Somos modestos en nuestras aspiraciones: tan sólo queremos todo. En materia seguridad, esto se traduce en que no nos conformamos con nada por debajo de la seguridad total. En cualquier otro aspecto, significa que si invertimos en sellos y la filatelia se derrumba, el estado deberá devolvernos el dinero con cargo a las arcas públicas. Si, por el contrario, el sello se dispara, silbaremos distraídamente la sintonía de ‘Verano azul’, por poner el caso, mientras nos embolsamos los beneficios.
Centrándonos en el primer tema, la violación de una joven en el barrio donostiarra de Riberas de Loyola la pasada semana ha alumbrado extravantes hipótesis en torno a la existencia de “zonas oscuras” de la ciudad.

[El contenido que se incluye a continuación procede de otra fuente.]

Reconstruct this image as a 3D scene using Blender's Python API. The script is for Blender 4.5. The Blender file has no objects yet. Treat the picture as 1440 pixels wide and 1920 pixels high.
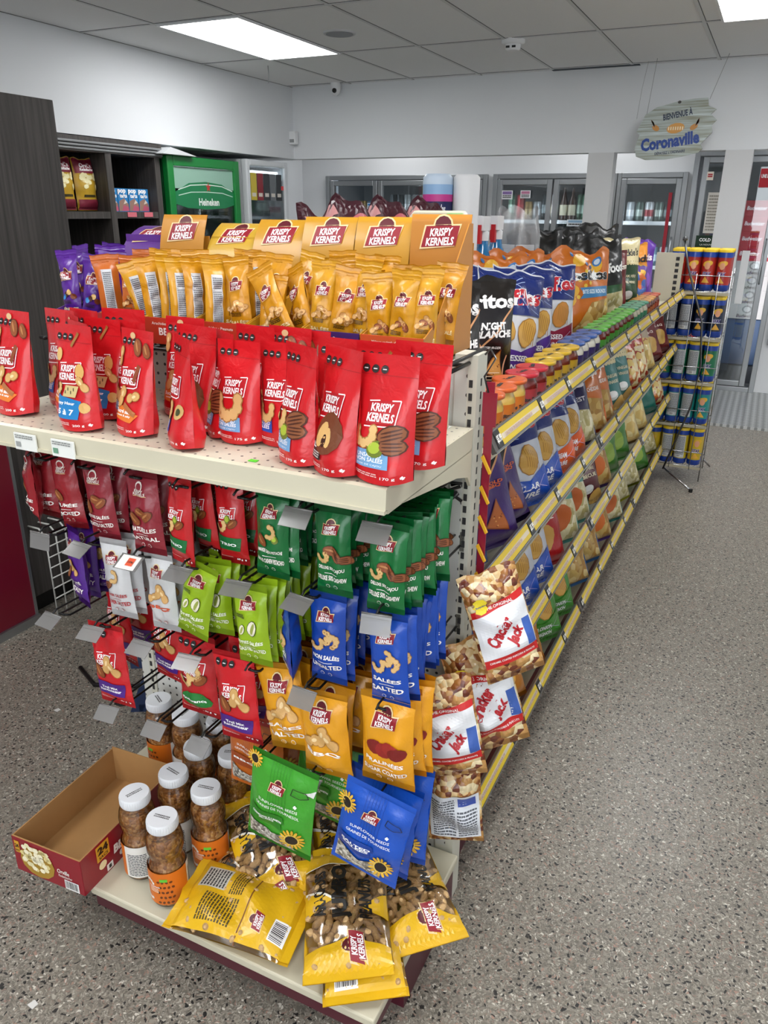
import bpy, bmesh, math, random
from mathutils import Vector, Matrix, Euler
PI = math.pi
sc = bpy.context.scene
COL = sc.collection

# ------------------------------------------------------------------ camera
F_PX = 1448.76; PITCH = 0.3713; YAW = -0.4447; ROLL = 0.00939
cam_d = bpy.data.cameras.new('camera')
cam_d.sensor_fit = 'VERTICAL'; cam_d.sensor_height = 36.0
cam_d.lens = F_PX / 1920.0 * 36.0
cam_d.clip_start = 0.05
cam = bpy.data.objects.new('camera', cam_d); COL.objects.link(cam)
def _cam_rot():
    cy, sy = math.cos(YAW), math.sin(YAW)
    Rz = Matrix(((cy, -sy, 0), (sy, cy, 0), (0, 0, 1)))
    B = Matrix(((1, 0, 0), (0, 0, -1), (0, 1, 0)))
    cp, sp = math.cos(PITCH), math.sin(PITCH)
    Rx = Matrix(((1, 0, 0), (0, cp, -sp), (0, sp, cp)))
    cr, sr = math.cos(ROLL), math.sin(ROLL)
    Rr = Matrix(((cr, -sr, 0), (sr, cr, 0), (0, 0, 1)))
    M = Rr @ Rx @ B @ Rz
    right, down, fwd = M[0], M[1], M[2]
    return Matrix((right, -down, -fwd)).transposed()
cam.matrix_world = Matrix.Translation((0, 0, 1.58)) @ _cam_rot().to_4x4()
sc.camera = cam

# ------------------------------------------------------------------ exposure, world, big lights
sc.view_settings.view_transform = 'Standard'
sc.view_settings.look = 'None'
sc.view_settings.exposure = -0.17
sc.view_settings.gamma = 1.0
sc.view_settings.use_curve_mapping = False
w = bpy.data.worlds.new('world'); sc.world = w; w.use_nodes = True
w.node_tree.nodes['Background'].inputs[0].default_value = (0.75, 0.85, 1.0, 1)
w.node_tree.nodes['Background'].inputs[1].default_value = 0.6
FIX_STRENGTH = 15.0       # ceiling panel lamps
def area(name, loc, rot, sx, sy, power, col=(1, 1, 1)):
    l = bpy.data.lights.new(name, 'AREA'); l.shape = 'RECTANGLE'; l.size = sx; l.size_y = sy
    l.energy = power; l.color = col
    o = bpy.data.objects.new(name, l); COL.objects.link(o); o.location = loc; o.rotation_euler = rot
    return o
# daylight through the shop window behind the camera
area('window_daylight', (0.3, -3.15, 1.5), (PI/2, 0, 0), 3.0, 2.0, 80, (0.93, 0.97, 1.0))

# ------------------------------------------------------------------ materials
def lin(h):
    h = h.lstrip('#'); c = [int(h[i:i+2], 16)/255 for i in (0, 2, 4)]
    return tuple((x/12.92 if x <= .04045 else ((x+.055)/1.055)**2.4) for x in c) + (1,)
_M = {}
def mat(name, hexc, rough=.5, metal=0., bump=0., bscale=60., coat=0., emit=None, spec=.5, var=0., stretch=(1, 1, 1)):
    if name in _M: return _M[name]
    m = bpy.data.materials.new(name); m.use_nodes = True
    nt = m.node_tree; b = nt.nodes['Principled BSDF']
    b.inputs['Base Color'].default_value = lin(hexc)
    b.inputs['Roughness'].default_value = rough; b.inputs['Metallic'].default_value = metal
    b.inputs['Coat Weight'].default_value = coat; b.inputs['Coat Roughness'].default_value = .12
    b.inputs['Specular IOR Level'].default_value = spec
    if emit is not None:
        b.inputs['Emission Color'].default_value = lin(hexc); b.inputs['Emission Strength'].default_value = emit
    if bump or var:
        tc = nt.nodes.new('ShaderNodeTexCoord'); mp = nt.nodes.new('ShaderNodeMapping')
        mp.inputs['Scale'].default_value = stretch
        nt.links.new(tc.outputs['Object'], mp.inputs[0])
        n = nt.nodes.new('ShaderNodeTexNoise'); n.inputs['Scale'].default_value = bscale
        n.inputs['Detail'].default_value = 3; n.inputs['Distortion'].default_value = .6
        nt.links.new(mp.outputs[0], n.inputs['Vector'])
        if bump:
            bp = nt.nodes.new('ShaderNodeBump'); bp.inputs['Strength'].default_value = bump
            bp.inputs['Distance'].default_value = .004
            nt.links.new(n.outputs[0], bp.inputs['Height']); nt.links.new(bp.outputs[0], b.inputs['Normal'])
        if var:
            mx = nt.nodes.new('ShaderNodeMix'); mx.data_type = 'RGBA'
            c = lin(hexc); k = 1-var
            mx.inputs[6].default_value = (c[0]*k, c[1]*k, c[2]*k, 1)
            mx.inputs[7].default_value = tuple(min(1, x*(1+var)) for x in c[:3]) + (1,)
            nt.links.new(n.outputs[0], mx.inputs[0]); nt.links.new(mx.outputs[2], b.inputs['Base Color'])
    _M[name] = m
    return m
def foil(hexc):   # glossy printed plastic film
    return mat('film_'+hexc, hexc, rough=.30, bump=.55, bscale=32, coat=.2)
def ink(hexc):    # printing on the film
    return mat('print_'+hexc, hexc, rough=.42)
def clear(name, tint='#ffffff', gloss=.12, rough=.08, haze=0., hexh='#dddddd'):
    if name in _M: return _M[name]
    m = bpy.data.materials.new(name); m.use_nodes = True; nt = m.node_tree
    nt.nodes.clear()
    out = nt.nodes.new('ShaderNodeOutputMaterial')
    tr = nt.nodes.new('ShaderNodeBsdfTransparent'); tr.inputs[0].default_value = lin(tint)
    gl = nt.nodes.new('ShaderNodeBsdfGlossy'); gl.inputs['Roughness'].default_value = rough
    fr = nt.nodes.new('ShaderNodeLayerWeight'); fr.inputs[0].default_value = .25
    ma = nt.nodes.new('ShaderNodeMath'); ma.operation = 'MULTIPLY_ADD'
    nt.links.new(fr.outputs['Fresnel'], ma.inputs[0]); ma.inputs[1].default_value = .8; ma.inputs[2].default_value = gloss*.4
    mx = nt.nodes.new('ShaderNodeMixShader'); nt.links.new(ma.outputs[0], mx.inputs[0])
    nt.links.new(tr.outputs[0], mx.inputs[1]); nt.links.new(gl.outputs[0], mx.inputs[2])
    last = mx
    if haze:
        df = nt.nodes.new('ShaderNodeBsdfDiffuse'); df.inputs[0].default_value = lin(hexh)
        m2 = nt.nodes.new('ShaderNodeMixShader'); m2.inputs[0].default_value = haze
        nt.links.new(mx.outputs[0], m2.inputs[1]); nt.links.new(df.outputs[0], m2.inputs[2]); last = m2
    nt.links.new(last.outputs[0], out.inputs[0])
    _M[name] = m
    return m
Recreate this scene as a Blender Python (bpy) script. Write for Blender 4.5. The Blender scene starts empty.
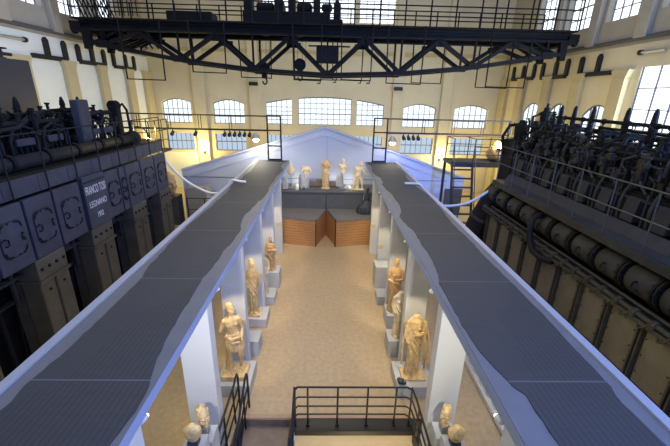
import bpy, bmesh, math, random
from mathutils import Vector, Matrix, Euler
random.seed(7)
PI = math.pi
S = bpy.context.scene
C = S.collection

# ------------------------------------------------------------------ materials
def mat(name, col, rough=0.6, metal=0.0, var=0.0, scale=4.0, bump=0.0, bscale=30.0, stretch=(1, 1, 1), col2=None, spec=0.5):
    m = bpy.data.materials.new(name); m.use_nodes = True
    nt = m.node_tree; b = nt.nodes['Principled BSDF']
    b.inputs['Base Color'].default_value = (*col, 1)
    b.inputs['Roughness'].default_value = rough
    b.inputs['Metallic'].default_value = metal
    b.inputs['Specular IOR Level'].default_value = spec
    if var > 0 or bump > 0 or col2:
        tc = nt.nodes.new('ShaderNodeTexCoord'); mp = nt.nodes.new('ShaderNodeMapping')
        mp.inputs['Scale'].default_value = stretch
        nt.links.new(tc.outputs['Object'], mp.inputs['Vector'])
        if var > 0 or col2:
            n = nt.nodes.new('ShaderNodeTexNoise'); n.inputs['Scale'].default_value = scale
            n.inputs['Detail'].default_value = 6; n.inputs['Roughness'].default_value = 0.65
            nt.links.new(mp.outputs['Vector'], n.inputs['Vector'])
            r = nt.nodes.new('ShaderNodeValToRGB')
            r.color_ramp.elements[0].position = 0.3; r.color_ramp.elements[1].position = 0.7
            a = col2 if col2 else tuple(max(0, c * (1 - var)) for c in col)
            z = col if col2 else tuple(min(1, c * (1 + var)) for c in col)
            r.color_ramp.elements[0].color = (*a, 1); r.color_ramp.elements[1].color = (*z, 1)
            nt.links.new(n.outputs['Fac'], r.inputs['Fac'])
            nt.links.new(r.outputs['Color'], b.inputs['Base Color'])
        if bump > 0:
            n2 = nt.nodes.new('ShaderNodeTexNoise'); n2.inputs['Scale'].default_value = bscale
            nt.links.new(mp.outputs['Vector'], n2.inputs['Vector'])
            bp = nt.nodes.new('ShaderNodeBump'); bp.inputs['Strength'].default_value = bump
            bp.inputs['Distance'].default_value = 0.02
            nt.links.new(n2.outputs['Fac'], bp.inputs['Height'])
            nt.links.new(bp.outputs['Normal'], b.inputs['Normal'])
    return m

def emat(name, col, strength):
    m = bpy.data.materials.new(name); m.use_nodes = True
    nt = m.node_tree; nt.nodes.clear()
    o = nt.nodes.new('ShaderNodeOutputMaterial'); e = nt.nodes.new('ShaderNodeEmission')
    e.inputs['Color'].default_value = (*col, 1); e.inputs['Strength'].default_value = strength
    nt.links.new(e.outputs[0], o.inputs[0]); return m

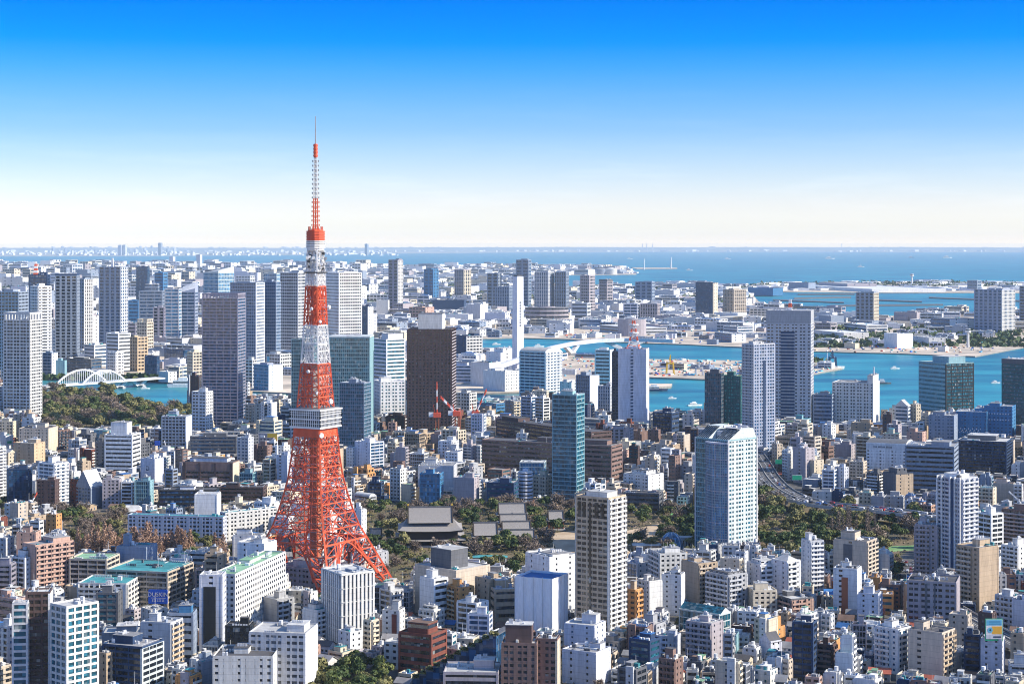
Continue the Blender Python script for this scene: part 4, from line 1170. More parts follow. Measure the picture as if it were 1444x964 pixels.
B("apartment_tower", 72, 94, 138, 857, 1012, "offwhite", "gteal", "wide", "large near white gridded apartment tower with a sunlit side", rs="wide", cat="tower", ph=False, q=1.4, roof="rlight")
B("apartment_tower", 37, 70, 73, 836, 1000, "dkbrown", "gbronze", "grid", "bronze glass shaft joined to the near white gridded tower", cat="tower", ph=False, rs="blank", phm="white", rwall="white")
B("apartment_tower", 18, 38, 40, 851, 1006, "ltgrey", "gteal", "wide", "narrow teal windowed wing beside the bronze glass shaft", cat="tower", ph=False)
B("office_block", 136, 166, 172, 837, 893, "dkgrey", "gteal", "nband", "dark green windowed office behind the near white gridded tower", rs="few", roof="rlight")
B("office_block", 145, 197, 201, 893, 935, "dkblue", "gdark", "blank", "plain navy box behind the dark glass office with a striped side")
B("office_block", 145, 200, 230, 914, 982, "dkblue", "gdark", "nband", "dark glass office with a pale striped sunny side at the bottom edge", rs="nband", rwall="palegreen")
B("apartment_block", 136, 150, 163, 923, 980, "tan", "gdark", "few", "tan block between the near white tower and dark glass office", rs="grid")
B("apartment_block", 200, 240, 257, 880, 948, "ltgrey", "gdark", "slot", "blue-white apartment block with orange cream balconies", rs="balc", rail="amber")
B("office_block", 236, 272, 277, 866, 934, "bluegrey", "gdark", "wband", "dull blue office with a white pipe up its corner", rs="few", ph=(.4, .9, .3, .8, 10), phm="blue")
B("apartment_block", 33, 50, 103, 770, 836, "pink", "gdark", "blank", "pink tiled apartment block with rows of sunlit balconies", rs="balc2", rail="pink", q=1.9, ph=(.1, .9, .5, .95, 7))
B("apartment_block", 24, 50, 57, 752, 800, "pink", "gdark", "few", "pink upper block behind the pink tiled apartments", rs="few")
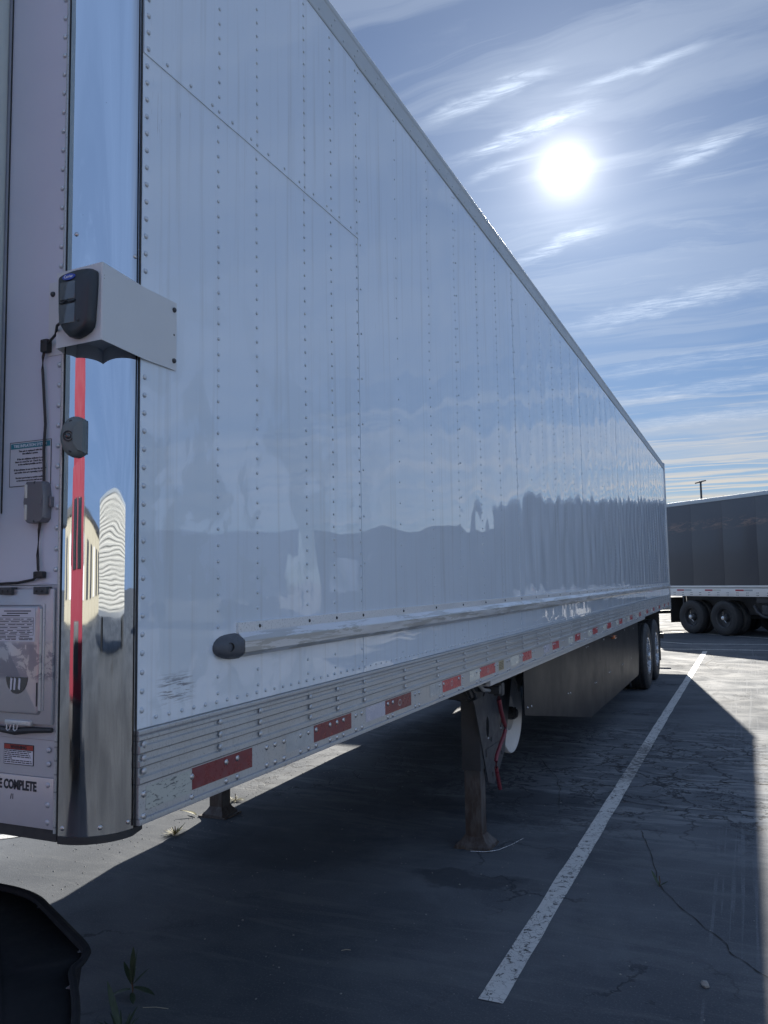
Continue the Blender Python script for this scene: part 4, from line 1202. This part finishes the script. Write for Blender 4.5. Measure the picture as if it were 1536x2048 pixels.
# air lines drooping under the rail at the gear
MB().tube([(-0.10, 2.98, 1.16), (-0.07, 3.02, 1.09), (-0.09, 3.10, 1.05), (-0.14, 3.14, 1.02), (-0.2, 3.16, 1.10)], 0.011, 8).build('air_line', M['rubber'], TR)
MB().tube([(-0.14, 3.2, 1.16), (-0.1, 3.3, 1.07), (-0.12, 3.5, 1.04), (-0.2, 3.7, 1.10)], 0.012, 8).build('air_line', mat('grey_hose', (0.30, 0.31, 0.32), 0.5), TR)

# aerodynamic skirt
for xs_, nm in ((-0.038, 0), (-2.572, 1)):
    o = MB().poly([(xs_, 4.03, 1.118), (xs_, 4.03, 0.815), (xs_, 4.045, 0.802), (xs_, 6.58, 0.392), (xs_, 6.62, 0.382), (xs_, 8.6, 0.372), (xs_, 10.56, 0.365), (xs_, 10.64, 0.42), (xs_, 10.70, 0.60), (xs_, 10.72, 1.118)], (0.010, 0, 0)).build('side_skirt', M['skirt'], TR, smooth=False)
    if nm == 0:
        for (a, b) in ((4.116, 0.845), (4.234, 0.838), (5.554, 0.757), (5.664, 0.746), (6.942, 0.682), (7.02, 0.682), (7.888, 0.685), (7.97, 0.685), (8.956, 0.67), (9.05, 0.67), (9.843, 0.67),
                       (6.5, 1.08), (6.6, 1.08), (7.6, 1.08), (9.3, 1.08), (10.2, 1.05)):
            MB().dome((xs_ + 0.010, a, b), 0.009, (1, 0, 0), 0.6, 8).build('bolt', M['bolt'], o)
MB().box(-0.03, 0.012, 8.16, 8.30, 1.045, 1.085, 0.008).build('marker_lamp', M['amber'], TR, label='small amber marker lamp')
MB().tube([(-0.02, 7.7, 1.115), (-0.015, 7.9, 1.10), (-0.01, 8.16, 1.07)], 0.008, 6).build('lamp_lead', M['rubber'], TR)


# wheels
def wheel(y, xo, parent, name='wheel', R0=0.515, W=0.27, sgn=1):
    prof = [(0.29, -0.02), (0.33, 0.0), (0.40, 0.005), (0.46, 0.0), (0.495, -0.015), (R0, -0.04), (R0, -0.075), (R0 - 0.012, -0.078), (R0 - 0.012, -0.088), (R0, -0.091), (R0, -0.132), (R0 - 0.012, -0.134), (R0 - 0.012, -0.146), (R0, -0.148),
            (R0, -0.19), (R0 - 0.012, -0.193), (R0 - 0.012, -0.203), (R0, -0.206), (R0, -W + 0.03), (0.49, -W + 0.01), (0.40, -W), (0.29, -W + 0.02)]
    prof = [(r, h * sgn) for r, h in prof]
    t = MB().lathe(prof, (xo, y, R0), 'x', 48).build('tyre', M['tyre'], parent)
    rm = MB().lathe([(0.292, -0.018 * sgn), (0.285, -0.004 * sgn), (0.268, -0.012 * sgn), (0.262, -0.10 * sgn), (0.20, -0.135 * sgn), (0.14, -0.13 * sgn), (0.11, -0.06 * sgn), (0.0, -0.055 * sgn)], (xo, y, R0), 'x', 40).build('rim', M['rim'], t)
    MB().lathe([(0.075, -0.06 * sgn), (0.075, 0.0), (0.05, 0.02 * sgn), (0.0, 0.02 * sgn)], (xo, y, R0), 'x', 16).build('hub', M['bolt'], t)
    return t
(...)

La excusa ha servido para desenterrar incluso documentos históricos -o histéricos-, como aquella enormidad que Plazandreok elaboró hace una docena de años bajo el estimulante nombre de ‘Mapa de la Ciudad Prohibida’.
El hecho de que este tipo de incidentes se produzcan en intervalos de meses o años en la capital guipuzcoana, de que el presunto culpable haya sido detenido y encarcelado en el plazo de 72 horas, y de que cientos de mujeres pasen a diario todos los días del año sin mayor incidencia por esos “puntos ¿negros?” convierten esta alarma más en un ejercicio de voluntarismo periodístico que en un arrebato de ñoñería.
Como en el caso del terrorismo internacional, cuya prevención recomienda adoptar la posición genuflexa en los controles de aeropuerto, la insistencia con la que se denuncia este tipo de delitos estimula el pensamiento más conservador, traducido en pedir más luces en las calles, más cámaras en los ascensores, más comisarías en los barrios. En ambos casos, la palanca es el miedo; la solución, una seguridad total imposible de alcanzar.
El riesgo en este asunto es que te disparen una ración de “eso lo dices porque no le ha pasado a tu hermana”, lo cual, por otra parte, es tan cierto y absurdo como ese otro exabrupto consistente en recordar que “yo pago mis impuestos”.